**EXTRACTED MATERIAL**
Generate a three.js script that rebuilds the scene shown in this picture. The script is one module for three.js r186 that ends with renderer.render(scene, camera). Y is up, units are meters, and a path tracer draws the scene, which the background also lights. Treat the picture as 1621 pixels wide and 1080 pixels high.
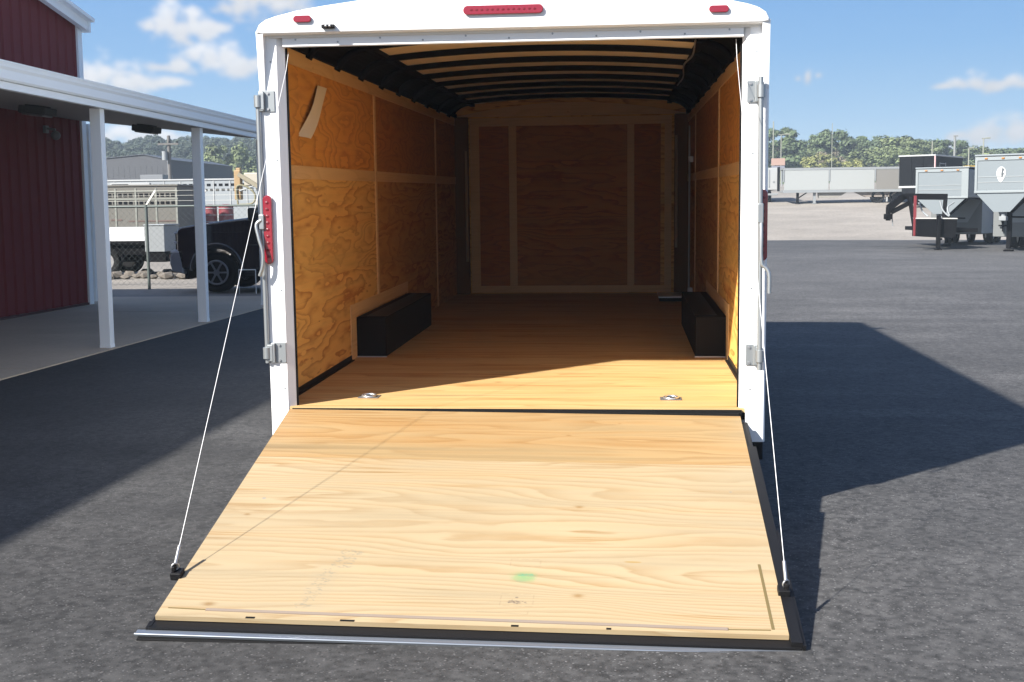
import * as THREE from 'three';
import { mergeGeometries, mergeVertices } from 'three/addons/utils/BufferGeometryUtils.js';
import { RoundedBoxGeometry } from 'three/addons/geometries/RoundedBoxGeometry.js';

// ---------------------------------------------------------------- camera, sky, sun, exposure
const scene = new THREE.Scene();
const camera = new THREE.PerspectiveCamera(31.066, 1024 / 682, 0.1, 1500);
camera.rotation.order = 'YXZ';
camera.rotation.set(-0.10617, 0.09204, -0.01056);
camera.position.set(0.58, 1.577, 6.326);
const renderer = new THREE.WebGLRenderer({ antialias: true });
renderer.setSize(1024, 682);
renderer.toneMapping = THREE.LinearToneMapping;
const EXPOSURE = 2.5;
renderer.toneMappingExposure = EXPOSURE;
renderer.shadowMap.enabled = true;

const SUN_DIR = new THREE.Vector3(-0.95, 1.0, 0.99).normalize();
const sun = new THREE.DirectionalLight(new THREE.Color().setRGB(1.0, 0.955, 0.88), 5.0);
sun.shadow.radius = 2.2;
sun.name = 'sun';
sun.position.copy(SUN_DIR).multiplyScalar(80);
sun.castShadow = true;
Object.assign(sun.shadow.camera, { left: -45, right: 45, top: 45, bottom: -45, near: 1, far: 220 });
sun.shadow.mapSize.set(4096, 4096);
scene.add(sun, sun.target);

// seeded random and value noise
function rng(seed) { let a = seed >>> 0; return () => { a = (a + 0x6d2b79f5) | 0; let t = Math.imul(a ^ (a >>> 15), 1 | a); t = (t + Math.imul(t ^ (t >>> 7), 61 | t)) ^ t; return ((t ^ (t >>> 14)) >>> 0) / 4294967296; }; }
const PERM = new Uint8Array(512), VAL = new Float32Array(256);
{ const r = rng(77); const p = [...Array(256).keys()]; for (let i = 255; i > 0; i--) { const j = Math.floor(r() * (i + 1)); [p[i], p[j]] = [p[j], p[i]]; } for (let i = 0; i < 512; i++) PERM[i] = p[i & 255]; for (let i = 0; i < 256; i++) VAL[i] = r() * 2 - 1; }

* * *

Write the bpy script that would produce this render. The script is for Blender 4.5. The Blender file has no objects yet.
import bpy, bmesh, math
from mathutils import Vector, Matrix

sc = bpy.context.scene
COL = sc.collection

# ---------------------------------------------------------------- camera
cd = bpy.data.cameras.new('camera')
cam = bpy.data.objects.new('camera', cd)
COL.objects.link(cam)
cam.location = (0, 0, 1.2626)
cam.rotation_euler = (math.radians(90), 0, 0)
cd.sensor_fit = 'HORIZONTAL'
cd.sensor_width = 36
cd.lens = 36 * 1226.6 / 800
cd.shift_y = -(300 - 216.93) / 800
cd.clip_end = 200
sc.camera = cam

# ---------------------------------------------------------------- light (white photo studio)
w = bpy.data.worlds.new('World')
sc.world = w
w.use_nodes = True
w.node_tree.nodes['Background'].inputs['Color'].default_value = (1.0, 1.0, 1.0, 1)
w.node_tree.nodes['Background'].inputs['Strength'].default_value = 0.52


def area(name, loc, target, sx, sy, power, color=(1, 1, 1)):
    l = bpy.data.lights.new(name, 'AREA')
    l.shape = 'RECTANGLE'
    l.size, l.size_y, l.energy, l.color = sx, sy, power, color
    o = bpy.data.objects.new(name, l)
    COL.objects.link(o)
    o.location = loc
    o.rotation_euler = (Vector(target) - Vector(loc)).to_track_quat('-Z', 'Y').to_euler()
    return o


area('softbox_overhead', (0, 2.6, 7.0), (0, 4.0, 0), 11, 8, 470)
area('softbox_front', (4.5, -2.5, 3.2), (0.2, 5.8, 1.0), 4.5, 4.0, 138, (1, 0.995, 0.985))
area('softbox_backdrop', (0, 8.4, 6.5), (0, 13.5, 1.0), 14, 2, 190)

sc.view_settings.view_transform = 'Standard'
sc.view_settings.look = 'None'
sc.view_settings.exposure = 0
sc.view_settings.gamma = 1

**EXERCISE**
Write out the lines from the one containing "Generate a three.js" down to the one containing "r = rng(77);", both included, exactly as they appear. Leave out any pictures.

**OUTPUT OF THE EXERCISE**
Generate a three.js script that rebuilds the scene shown in this picture. The script is one module for three.js r186 that ends with renderer.render(scene, camera). Y is up, units are meters, and a path tracer draws the scene, which the background also lights. Treat the picture as 1621 pixels wide and 1080 pixels high.
import * as THREE from 'three';
import { mergeGeometries, mergeVertices } from 'three/addons/utils/BufferGeometryUtils.js';
import { RoundedBoxGeometry } from 'three/addons/geometries/RoundedBoxGeometry.js';

// ---------------------------------------------------------------- camera, sky, sun, exposure
const scene = new THREE.Scene();
const camera = new THREE.PerspectiveCamera(31.066, 1024 / 682, 0.1, 1500);
camera.rotation.order = 'YXZ';
camera.rotation.set(-0.10617, 0.09204, -0.01056);
camera.position.set(0.58, 1.577, 6.326);
const renderer = new THREE.WebGLRenderer({ antialias: true });
renderer.setSize(1024, 682);
renderer.toneMapping = THREE.LinearToneMapping;
const EXPOSURE = 2.5;
renderer.toneMappingExposure = EXPOSURE;
renderer.shadowMap.enabled = true;

const SUN_DIR = new THREE.Vector3(-0.95, 1.0, 0.99).normalize();
const sun = new THREE.DirectionalLight(new THREE.Color().setRGB(1.0, 0.955, 0.88), 5.0);
sun.shadow.radius = 2.2;
sun.name = 'sun';
sun.position.copy(SUN_DIR).multiplyScalar(80);
sun.castShadow = true;
Object.assign(sun.shadow.camera, { left: -45, right: 45, top: 45, bottom: -45, near: 1, far: 220 });
sun.shadow.mapSize.set(4096, 4096);
scene.add(sun, sun.target);

// seeded random and value noise
function rng(seed) { let a = seed >>> 0; return () => { a = (a + 0x6d2b79f5) | 0; let t = Math.imul(a ^ (a >>> 15), 1 | a); t = (t + Math.imul(t ^ (t >>> 7), 61 | t)) ^ t; return ((t ^ (t >>> 14)) >>> 0) / 4294967296; }; }
const PERM = new Uint8Array(512), VAL = new Float32Array(256);
{ const r = rng(77); const p = [...Array(256).keys()]; for (let i = 255; i > 0; i--) { const j = Math.floor(r() * (i + 1)); [p[i], p[j]] = [p[j], p[i]]; } for (let i = 0; i < 512; i++) PERM[i] = p[i & 255]; for (let i = 0; i < 256; i++) VAL[i] = r() * 2 - 1; }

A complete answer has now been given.